La Maison-Blanche justifie cette réorientation en dénonçant ce qu’elle qualifie de dérives idéologiques : « L’aide économique et au développement américaine a été détournée vers des priorités radicales et gauchistes, notamment le changement climatique, la diversité, l’équité et l’inclusion (DEI), et les activités LGBTQ à travers le monde », peut-on lire dans le document budgétaire. L’objectif annoncé est de recentrer l’aide américaine sur les intérêts stratégiques directs des États-Unis, en privilégiant les retombées pour le contribuable américain et en renforçant la sécurité nationale.

Dans ce contexte, plusieurs institutions internationales, historiquement soutenues par les États-Unis, voient leur avenir budgétaire sérieusement menacé. Le budget ne prévoit aucun financement pour les missions de maintien de la paix des Nations Unies, dont une part importante se déroule en Afrique, invoquant des « échecs récents » et « un niveau élevé de contributions demandées ». Les contributions, obligatoires ou volontaires, à l’ONU, l’UNESCO, l’OMS ou encore au FIDA seraient suspendues ou supprimées. L’Organisation mondiale de la santé, par exemple, anticipe déjà une réduction de 40 % de son personnel, conséquence directe du gel des fonds américains.

L’impact pour l’Afrique pourrait aussi se faire sentir sur le plan humanitaire. Le budget prévoit une réduction de 3,2 milliards $ sur les aides en cas de catastrophe, à la migration et aux réfugiés (ERMA). Ces fonds seraient regroupés dans un nouveau compte d’aide humanitaire internationale (IHA) et un fonds ERMA discrétionnaire, financés uniquement lorsque les secours « servent les objectifs de politique étrangère du Président ». Les secteurs de l’agriculture et du climat, eux aussi fortement concernés, perdraient le soutien du programme « Food for Peace », ainsi que les financements américains destinés au Fonds pour l’environnement mondial ou aux Fonds d’investissement climatiques. Autant de leviers d’appui au développement durable, souvent mobilisés en Afrique.

Mais au-delà des coupes, ce projet budgétaire propose également une réorganisation des instruments de financement.
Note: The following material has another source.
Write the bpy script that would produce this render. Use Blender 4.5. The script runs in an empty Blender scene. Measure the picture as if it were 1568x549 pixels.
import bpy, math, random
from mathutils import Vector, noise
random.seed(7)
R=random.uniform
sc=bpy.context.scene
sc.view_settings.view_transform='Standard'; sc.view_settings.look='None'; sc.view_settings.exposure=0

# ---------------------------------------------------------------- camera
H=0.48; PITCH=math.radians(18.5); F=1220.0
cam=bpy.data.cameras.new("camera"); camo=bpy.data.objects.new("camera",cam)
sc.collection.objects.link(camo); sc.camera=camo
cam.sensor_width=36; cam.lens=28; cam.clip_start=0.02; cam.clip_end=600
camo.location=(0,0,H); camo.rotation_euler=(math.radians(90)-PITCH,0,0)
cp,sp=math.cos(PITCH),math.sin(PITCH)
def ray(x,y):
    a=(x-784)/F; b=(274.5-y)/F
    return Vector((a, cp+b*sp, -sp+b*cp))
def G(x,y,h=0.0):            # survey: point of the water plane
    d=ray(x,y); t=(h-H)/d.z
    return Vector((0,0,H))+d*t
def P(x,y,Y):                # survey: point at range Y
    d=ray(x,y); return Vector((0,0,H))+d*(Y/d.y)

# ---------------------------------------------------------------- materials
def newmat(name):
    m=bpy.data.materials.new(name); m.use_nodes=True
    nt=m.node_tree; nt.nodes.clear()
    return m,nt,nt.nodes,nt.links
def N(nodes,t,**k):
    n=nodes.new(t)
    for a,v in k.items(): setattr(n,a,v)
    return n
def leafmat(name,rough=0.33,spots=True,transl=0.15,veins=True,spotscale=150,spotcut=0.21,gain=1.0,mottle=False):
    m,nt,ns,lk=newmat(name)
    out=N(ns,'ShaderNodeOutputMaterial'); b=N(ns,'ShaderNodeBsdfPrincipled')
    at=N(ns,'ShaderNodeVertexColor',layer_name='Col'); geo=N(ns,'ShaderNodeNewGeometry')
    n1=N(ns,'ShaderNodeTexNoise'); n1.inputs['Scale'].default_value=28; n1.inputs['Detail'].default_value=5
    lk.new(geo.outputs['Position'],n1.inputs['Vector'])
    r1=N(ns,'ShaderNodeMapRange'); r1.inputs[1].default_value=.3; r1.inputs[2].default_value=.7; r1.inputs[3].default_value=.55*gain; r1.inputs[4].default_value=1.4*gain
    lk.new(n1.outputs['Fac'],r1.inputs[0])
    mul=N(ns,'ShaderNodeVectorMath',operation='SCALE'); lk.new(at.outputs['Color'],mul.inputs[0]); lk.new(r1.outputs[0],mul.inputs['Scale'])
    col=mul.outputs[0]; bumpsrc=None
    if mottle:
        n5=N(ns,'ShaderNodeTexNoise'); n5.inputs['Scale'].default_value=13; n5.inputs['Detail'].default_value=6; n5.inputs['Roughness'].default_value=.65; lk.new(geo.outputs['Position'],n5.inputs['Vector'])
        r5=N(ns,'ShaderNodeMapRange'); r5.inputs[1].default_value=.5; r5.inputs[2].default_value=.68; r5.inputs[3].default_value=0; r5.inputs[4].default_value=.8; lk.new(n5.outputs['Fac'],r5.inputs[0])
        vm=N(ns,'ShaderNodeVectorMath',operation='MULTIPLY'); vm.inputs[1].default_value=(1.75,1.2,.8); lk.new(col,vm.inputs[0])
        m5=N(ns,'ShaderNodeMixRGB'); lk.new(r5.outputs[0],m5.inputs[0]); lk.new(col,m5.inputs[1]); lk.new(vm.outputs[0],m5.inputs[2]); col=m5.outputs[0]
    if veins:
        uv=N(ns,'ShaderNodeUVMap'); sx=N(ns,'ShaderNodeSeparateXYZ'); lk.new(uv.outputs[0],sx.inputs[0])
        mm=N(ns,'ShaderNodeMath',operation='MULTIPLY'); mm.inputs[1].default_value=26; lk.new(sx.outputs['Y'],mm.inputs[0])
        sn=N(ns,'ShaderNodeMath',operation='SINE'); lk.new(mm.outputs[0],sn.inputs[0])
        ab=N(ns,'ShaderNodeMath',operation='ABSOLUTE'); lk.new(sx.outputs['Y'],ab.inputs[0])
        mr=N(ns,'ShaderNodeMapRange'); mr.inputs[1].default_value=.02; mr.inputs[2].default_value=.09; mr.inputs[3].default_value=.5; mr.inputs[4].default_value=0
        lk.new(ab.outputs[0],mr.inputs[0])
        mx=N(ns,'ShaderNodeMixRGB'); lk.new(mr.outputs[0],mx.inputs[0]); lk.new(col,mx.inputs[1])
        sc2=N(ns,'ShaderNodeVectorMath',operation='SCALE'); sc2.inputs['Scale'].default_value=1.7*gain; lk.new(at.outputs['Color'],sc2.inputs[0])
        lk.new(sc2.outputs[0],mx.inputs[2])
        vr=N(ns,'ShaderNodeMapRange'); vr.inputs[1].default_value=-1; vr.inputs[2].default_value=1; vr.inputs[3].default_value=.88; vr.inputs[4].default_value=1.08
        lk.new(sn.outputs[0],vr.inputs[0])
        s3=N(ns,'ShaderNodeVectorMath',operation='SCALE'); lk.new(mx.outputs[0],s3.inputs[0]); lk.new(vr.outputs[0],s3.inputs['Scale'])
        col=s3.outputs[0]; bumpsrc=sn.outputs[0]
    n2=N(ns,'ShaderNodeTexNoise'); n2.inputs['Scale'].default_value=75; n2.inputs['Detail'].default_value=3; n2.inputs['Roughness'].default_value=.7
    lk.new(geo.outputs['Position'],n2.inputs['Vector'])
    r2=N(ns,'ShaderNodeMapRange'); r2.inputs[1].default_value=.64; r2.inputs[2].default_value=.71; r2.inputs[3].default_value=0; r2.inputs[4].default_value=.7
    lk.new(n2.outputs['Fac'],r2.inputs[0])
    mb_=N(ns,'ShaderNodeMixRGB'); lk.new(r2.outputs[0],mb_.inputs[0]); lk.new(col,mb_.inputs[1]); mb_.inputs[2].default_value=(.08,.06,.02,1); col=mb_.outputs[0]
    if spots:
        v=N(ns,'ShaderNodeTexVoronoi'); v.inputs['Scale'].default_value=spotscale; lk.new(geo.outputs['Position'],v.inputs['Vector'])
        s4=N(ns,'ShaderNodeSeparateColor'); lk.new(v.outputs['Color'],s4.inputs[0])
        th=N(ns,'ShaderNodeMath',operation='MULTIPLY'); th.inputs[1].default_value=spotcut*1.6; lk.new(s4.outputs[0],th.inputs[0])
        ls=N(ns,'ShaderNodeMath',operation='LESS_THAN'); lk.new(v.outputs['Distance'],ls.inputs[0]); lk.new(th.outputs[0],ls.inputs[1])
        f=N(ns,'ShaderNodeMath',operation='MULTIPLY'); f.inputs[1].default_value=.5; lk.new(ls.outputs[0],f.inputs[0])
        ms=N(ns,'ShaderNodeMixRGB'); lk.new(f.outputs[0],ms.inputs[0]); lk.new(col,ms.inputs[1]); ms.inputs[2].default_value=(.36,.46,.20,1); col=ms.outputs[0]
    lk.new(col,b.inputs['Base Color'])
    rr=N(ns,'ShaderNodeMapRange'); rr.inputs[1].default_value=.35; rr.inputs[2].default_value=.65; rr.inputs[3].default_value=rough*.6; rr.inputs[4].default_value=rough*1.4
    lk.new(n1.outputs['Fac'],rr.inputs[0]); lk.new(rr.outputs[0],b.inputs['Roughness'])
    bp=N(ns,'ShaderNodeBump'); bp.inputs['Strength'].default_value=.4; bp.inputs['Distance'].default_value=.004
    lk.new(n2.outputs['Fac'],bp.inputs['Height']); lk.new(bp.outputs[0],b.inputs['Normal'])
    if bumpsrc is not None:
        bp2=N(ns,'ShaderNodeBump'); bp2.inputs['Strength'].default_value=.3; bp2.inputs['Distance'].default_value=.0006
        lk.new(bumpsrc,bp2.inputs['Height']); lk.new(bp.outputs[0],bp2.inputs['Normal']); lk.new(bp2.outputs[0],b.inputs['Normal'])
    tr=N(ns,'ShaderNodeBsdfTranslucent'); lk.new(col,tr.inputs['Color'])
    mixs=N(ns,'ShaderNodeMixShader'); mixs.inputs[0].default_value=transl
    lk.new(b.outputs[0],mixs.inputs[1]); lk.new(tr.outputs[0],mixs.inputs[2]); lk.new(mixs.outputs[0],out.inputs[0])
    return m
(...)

L’America First Opportunity Fund (A1OF), doté de 2,9 milliards $, incarne cette nouvelle logique : investir là où l’intérêt stratégique américain est en jeu, notamment pour contrer l’influence croissante de la Chine. Bien que l’Afrique ne soit pas directement citée, elle pourrait être indirectement concernée par ces repositionnements géopolitiques.
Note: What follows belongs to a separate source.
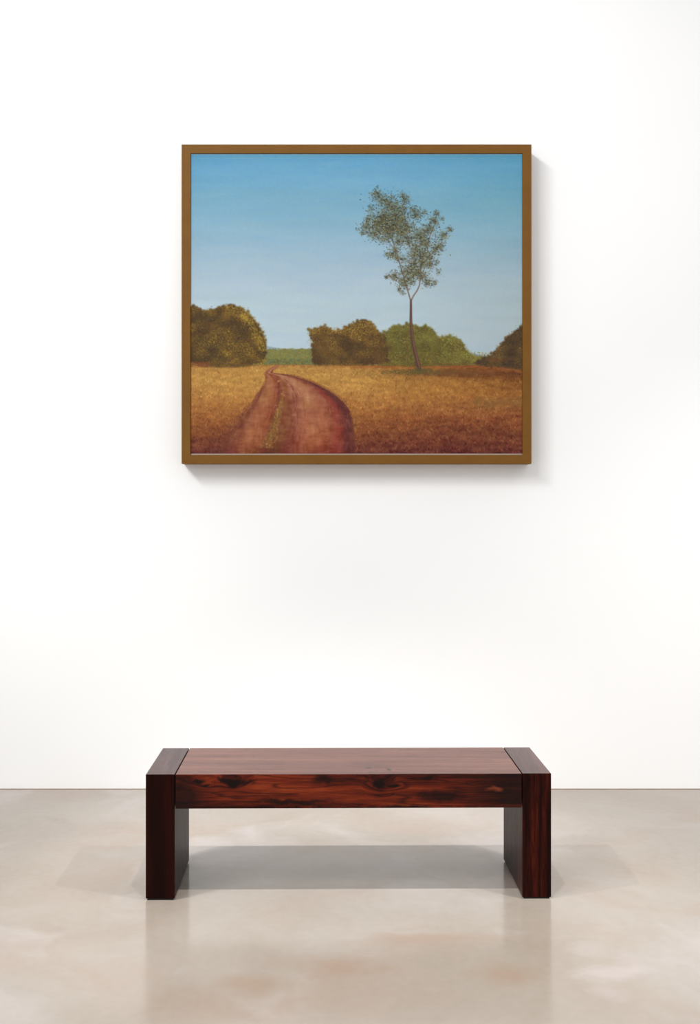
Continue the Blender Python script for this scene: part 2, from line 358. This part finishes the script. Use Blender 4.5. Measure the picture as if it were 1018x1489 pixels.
    # lip of grass hanging over the far verge, grass down the middle
    for _ in range(1000):
        t = rng.uniform(0, 1); y = 546+t*t*70; x = np.interp(y, [p[1] for p in RE], [p[0] for p in RE])+rng.normal(1.6, 1.9)+t*t*2
        dab(x, y, 1.8, .6, 1.57+rng.normal(0, .5), pick([(170,120,58),(150,96,50),(124,72,46),(110,58,44),(182,132,64)]), .5)
    MID = [(409,560),(408,572),(406,585),(402,600),(397,617),(392,634),(387,648),(384,661)]
    for _ in range(1100):
        y = 580+rng.uniform(0, 1)**.9*72; w = 1.4+(y-580)*.125
        x = np.interp(y, [p[1] for p in MID], [p[0] for p in MID])+np.clip(rng.normal(0, .6), -1.1, 1.1)*w+3
        dab(x, y, rng.uniform(1, 2.6), rng.uniform(.5, .9), 1.7+rng.normal(0, .5), pick([(152,110,56),(142,100,48),(172,128,68),(112,80,44),(92,66,40)]), .6)
    for x, y, r in ((405,554.5,2.6),(410,573,2),(413,575,1.5),(404,596,2),(402,590,1.6),(388,646,2),(392,648,1.6),(408,585,1.6)):
        dab(x, y, r, r*.6, -.2, (184,130,84), .8)
    line([(402,531.5),(392,537),(388,542),(396,546),(402,552)], 1.2, 2, (152,88,66), .6)
    line([(405,533),(398,538),(397,542)], 1, 1.4, (178,118,76), .6)
    line([(399,543.5),(418,545.5),(434,550),(449,555),(464,562),(478,569.5),(490,578),(501,589),(508,600)], 1.0, 3.6, (94,46,44), .55)
    # ---- the lone tree
    trunk = [(598,437),(598,450),(598,466),(598.6,480),(600,494),(602.5,506),(605.5,518),(608,528),(610,536)]
    line(trunk, 3.0, 6.8, (92,66,56), .95)
    line([(x+.9, y) for x, y in trunk[2:]], .7, 1.6, (150,100,66), .6)
    line([(x-1.0, y) for x, y in trunk[3:]], .5, 1.4, (70,48,46), .5)
    tw = (112,80,68)
    line([(598,438),(595.5,430),(593,421),(590,411),(586,398),(582,384),(577,366),(570,348),(562,328),(556,305)], 1.9, .8, tw, .85)
    line([(598,438),(602,430),(607,423),(610.5,415),(612,400),(613,386),(617,368),(624,348),(632,328),(636,312)], 1.9, .8, tw, .85)
    for br in ([(590,411),(580,404),(570,402)], [(611,408),(620,408),(630,409)], [(612,395),(604,384),(598,368),(594,346),(590,325),(588,300)], [(613,386),(626,372),(640,356),(650,342)],
               [(582,384),(575,372),(566,371)], [(577,366),(560,344),(545,332),(532,330)], [(612,400),(622,384),(634,378)], [(586,398),(594,388),(600,376)]):
        line(br, 1.1, .6, tw, .7)
    CL = [(555,290,11,70),(548,282,6,30),(590,290,7,32),(586,284,5,16),(572,302,13,110),(559,315,14,150),(580,318,14,150),(550,326,13,130),(533,330,7,40),(536,319,6,24),(528,338,4,12),(544,340,9,60),(565,336,13,130),
          (590,331,13,120),(606,312,8,44),(603,305,6,20),(617,309,4,10),(632,321,7,36),(636,310,4,14),(643,318,3,6),(625,333,9,60),(645,342,7,36),(655,334,4,14),(610,342,12,100),(619,353,11,80),(640,358,8,40),(633,364,7,30),
          (595,350,9,50),(580,350,8,44),(575,364,7,30),(568,371,5,18),(577,374,6,26),(611,370,11,76),(624,374,8,46),(626,384,7,32),(602,384,7,28),(592,396,10,64),(574,402,7,40),(563,403,3,8),(606,397,9,56),(622,410,7,32),(633,411,4,10),
          (590,414,7,36),(581,420,4,10),(586,426,3,9),(562,370,3,6),(558,348,8,26),(636,382,4,8),(638,396,4,8),(600,410,5,12),(603,372,9,46),(600,392,9,40),(614,384,9,50),(606,360,10,50),(588,378,7,24),(616,402,8,36),(596,405,8,36),(585,408,6,20),(560,328,12,90),(575,330,12,90),(585,340,10,60),(585,305,8,40),(570,285,3,5),(520,334,2,3),(540,303,5,14),(565,295,6,30)]
    dens = np.zeros((H, W))
    for cx, cy, r, n in CL: dens = np.maximum(dens, (n/(r*r))*np.exp(-((X-cx)**2+(Y-cy)**2)/(r*.62)**2))
    lay(blur(np.clip(dens*1.25, 0, .66), 2.2), (84, 84, 62))
    dabs = []
    for cx, cy, r, n in CL:
        for _ in range(int(n*2.3)):
            q = rng.normal(0, .72, 2); dabs.append((cx+q[0]*r, cy+q[1]*r*.9, r))
    rng.shuffle(dabs)
    for x, y, r in dabs:
        up = np.clip((330-y)/50, -.5, 1)
        q = rng.random()
        if q < .47+.12*up: c = pick([(48,54,48),(58,62,44),(64,56,40),(46,50,52),(70,60,40)])
        elif q < .77: c = pick([(92,86,44),(104,94,50),(90,78,50),(112,98,44),(104,80,52)])
        elif q < .9: c = pick([(126,122,72),(116,122,82),(136,118,72)])
        else: c = pick([(146,158,132),(140,142,98),(156,172,172)])
        dab(x, y, rng.uniform(.7, 1.7), rng.uniform(.45, .95), rng.uniform(-.9, .9), c, .85)
    for _ in range(160):
        x = 609+rng.normal(0, 9); y = 538+rng.normal(0, 2.4)
        dab(x, y, rng.uniform(1, 2), .7, rng.uniform(0, 3), pick([(74,72,42),(92,86,48),(64,62,42),(108,96,52)]), .6)
    lay((Y < 225.2).astype(float), (150, 190, 206), .7)  # pale turned edge along the top
    A2 = blur(A, .48)
    A2 = A2+.8*cloud(1.2, 1.2)[..., None]           # tooth of the canvas
    return np.clip(A2, 0, 255), gx, gy

# ---------------------------------------------------------------- wood
KN = None
def wood(name, axis, stops, seed, knots=(), darks=(), rough=.3, spec=.28, scale=1.0, lights=(), streak_a=.55, lo=.30, hi=.70, rag=.05):
    """dark figured timber; axis is the way the grain runs. knots / darks / lights: (x, y, z, rx, ry, rz) in the part's own space"""
    g = G(name); co0 = g.n('ShaderNodeTexCoord').outputs['Object']
    jit = g.vec('MULTIPLY', g.vec('SUBTRACT', g.noise(co0, 14, 4, .6).outputs['Color'], (.5, .5, .5)), (rag*1.6, rag, rag))
    cw = g.vec('ADD', co0, jit)
    def dist(c, r, src): return g.n('ShaderNodeVectorMath', {'operation': 'LENGTH'}, i0=g.vec('DIVIDE', g.vec('SUBTRACT', src, c), r)).outputs['Value']
    co = co0
    across = {'x': (0, .35, 1), 'y': (1, 0, .35), 'z': (1, .35, 0)}[axis]
    for k in knots:                                  # grain flows round each knot
        f = g.map(dist(k[:3], tuple(v*2.6 for v in k[3:]), co0), 0, 1, .035, 0)
        sc = g.n('ShaderNodeVectorMath', {'operation': 'SCALE'}, i0=tuple(across)); g.put(sc.inputs['Scale'], f)
        co = g.vec('ADD', co, sc.outputs[0])
    st = {'x': (.35, 5, 5), 'y': (5, .35, 5), 'z': (5, 5, .28)}[axis]
    p = g.vec('ADD', g.vec('MULTIPLY', co, tuple(v*scale for v in st)), (seed, seed*1.7, seed*.6))
    broad = g.noise(p, 2.4, 4, .5, .6).outputs[0]
    lines = g.noise(g.vec('MULTIPLY', p, (1, 1, 1)), 9, 5, .62, .3).outputs[0]
    fine = g.noise(p, 42, 4, .7).outputs[0]
    v = g.math('ADD', g.math('MULTIPLY', broad, .50), g.math('ADD', g.math('MULTIPLY', lines, .36), g.math('MULTIPLY', fine, .14)))
    col = g.ramp(g.map(v, lo, hi), stops)
    streak = g.noise(g.vec('ADD', p, (3.1, 8.7, 1.2)), 6.5, 2, .4).outputs[0]
    col = g.mix(g.map(g.math('ABSOLUTE', g.math('SUBTRACT', streak, .5)), 0, .03, streak_a, 0), col, L4((22, 6, 4)))
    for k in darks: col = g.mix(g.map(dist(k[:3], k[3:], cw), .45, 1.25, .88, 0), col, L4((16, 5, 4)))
    for k in lights: col = g.mix(g.map(dist(k[:3], k[3:], cw), .3, 1.2, .8, 0), col, L4((112, 52, 30)))
    for k in knots: col = g.mix(g.map(dist(k[:3], k[3:], cw), .55, 1.15, .95, 0), col, L4((14, 5, 4)))
    g.set(Base_Color=col, Roughness=g.map(fine, .3, .7, rough-.04, rough+.08), Specular_IOR_Level=spec)
    g.set(Normal=g.n('ShaderNodeBump', None, Strength=.12, Distance=.0015, Height=fine).outputs[0])
    return g.m

# ---------------------------------------------------------------- the bench
BL, BR, BH, BD, LT = -.6776, .7740, .450, .370, .1035
Y0 = 3.4765
yaw = math.atan2(.0145, BR-BL)
cx = (BL+BR)/2
bench = thing('bench', 'low dark red-brown wooden bench with slab legs, on the concrete floor under the painting', 'bench', (cx, Y0+.007+BD/2, 0), yaw)
hw = (BR-BL)/2
xi = hw-LT                                           # inner face of a leg
ZS = .3275                                           # underside of the seat
def fx(px): return (px-506.5)/1416*3.483             # along the seat front, own space (photo column -> metres)
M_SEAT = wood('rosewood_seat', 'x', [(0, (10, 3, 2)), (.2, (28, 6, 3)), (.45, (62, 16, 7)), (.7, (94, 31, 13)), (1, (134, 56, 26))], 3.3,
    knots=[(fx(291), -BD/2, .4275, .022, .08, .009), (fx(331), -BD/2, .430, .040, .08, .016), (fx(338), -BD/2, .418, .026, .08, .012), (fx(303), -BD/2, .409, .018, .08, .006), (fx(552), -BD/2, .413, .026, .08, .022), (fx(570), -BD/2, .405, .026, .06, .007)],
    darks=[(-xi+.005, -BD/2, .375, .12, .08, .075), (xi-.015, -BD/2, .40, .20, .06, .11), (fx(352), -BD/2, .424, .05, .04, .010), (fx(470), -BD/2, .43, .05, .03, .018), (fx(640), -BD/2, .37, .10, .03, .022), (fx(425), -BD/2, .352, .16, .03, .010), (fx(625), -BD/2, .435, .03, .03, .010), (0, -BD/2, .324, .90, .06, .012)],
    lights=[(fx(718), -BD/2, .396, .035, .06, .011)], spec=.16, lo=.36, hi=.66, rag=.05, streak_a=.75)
M_SEAT_TOP = wood('rosewood_seat_painted_sheen', 'x', [(0, (50, 28, 22)), (.3, (80, 48, 40)), (.55, (98, 63, 53)), (1, (126, 86, 73))], 8.1, knots=[(fx(566), -.13, .45, .010, .012, .02), (fx(536), -.11, .45, .008, .008, .02)], streak_a=.25)  # paler seat top: reflected wall light put into the base colour
M_LEG_L = wood('rosewood_leg_dark', 'z', [(0, (9, 3, 2)), (.4, (24, 5, 3)), (.7, (36, 8, 5)), (1, (52, 16, 9))], 11.0, spec=.065, rough=.37)
M_LEG_R = wood('rosewood_leg_striped', 'z', [(0, (8, 3, 2)), (.3, (20, 5, 3)), (.55, (40, 10, 6)), (1, (76, 26, 14))], 5.7, scale=1.6, spec=.065, rough=.37, lo=.36, hi=.64, streak_a=.8)
M_LEG_TOP = wood('rosewood_leg_painted_sheen', 'y', [(0, (44, 30, 28)), (.4, (62, 43, 41)), (1, (90, 66, 62))], 2.2, streak_a=.2)  # greyer leg tops, the same reflection painted in
g = G('dark_felt_glide'); g.set(Base_Color=L4((14, 10, 9)), Roughness=.8); M_PAD = g.m

def lightened(o, m):                                      # upper face, with the wall's reflection painted into its colour
    o.data.materials.append(m)
    for p in o.data.polygons:
        if p.normal.z > .95: p.material_index = 1
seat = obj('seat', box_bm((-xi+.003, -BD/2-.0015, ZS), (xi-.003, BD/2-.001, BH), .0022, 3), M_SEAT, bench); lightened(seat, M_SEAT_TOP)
for s, m, lab in ((-1, M_LEG_L, 'near-black slab leg at the left end'), (1, M_LEG_R, 'dark red striped slab leg at the right end')):
    a, b = sorted((s*xi, s*hw))
    lg = obj('leg', box_bm((a, -BD/2, .006), (b, BD/2, BH), .0025, 3), m, bench); lg['label'] = lab; lightened(lg, M_LEG_TOP)
    obj('foot_pad', box_bm((a+.005, -BD/2+.003, 0), (b-.006, BD/2-.006, .007), .001, 1), M_PAD, lg)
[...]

Autre signal notable : la consolidation du rôle de l’U.S. International Development Finance Corporation (DFC), dont le budget est augmenté de 2,8 milliards $. Active sur plus de 300 projets africains totalisant plus de 13 milliards $ rien qu’en Afrique, la DFC pourrait devenir le principal bras armé économique de Washington sur le continent, avec un intérêt renouvelé pour les secteurs stratégiques comme les mines.

Par ailleurs, l’administration Trump a annoncé un engagement de 3,2 milliards $ sur trois ans, pour la 21e reconstitution de l’Association Internationale pour le Développement (IDA), le guichet de la Banque mondiale permettant d’accorder des financements concessionnels aux pays en développement. Si cette contribution reste plus faible que les 4 milliards qui avaient été promis par Joe Biden, elle reste un financement très important pour les opérations de la Banque mondiale en Afrique subsaharienne notamment, qui compte le plus grand nombre de bénéficiaires des financements de l’IDA.

Enfin, si certains programmes mondiaux de santé sont concernés par les réductions, le financement du Plan d’urgence du président américain pour la lutte contre le sida (PEPFAR), pilier de la lutte contre le VIH/SIDA, est quant à lui préservé pour les pays actuellement bénéficiaires, confirmant que certains engagements américains restent tenus, dans des domaines jugés essentiels pour la santé publique mondiale… et la sécurité sanitaire des États-Unis.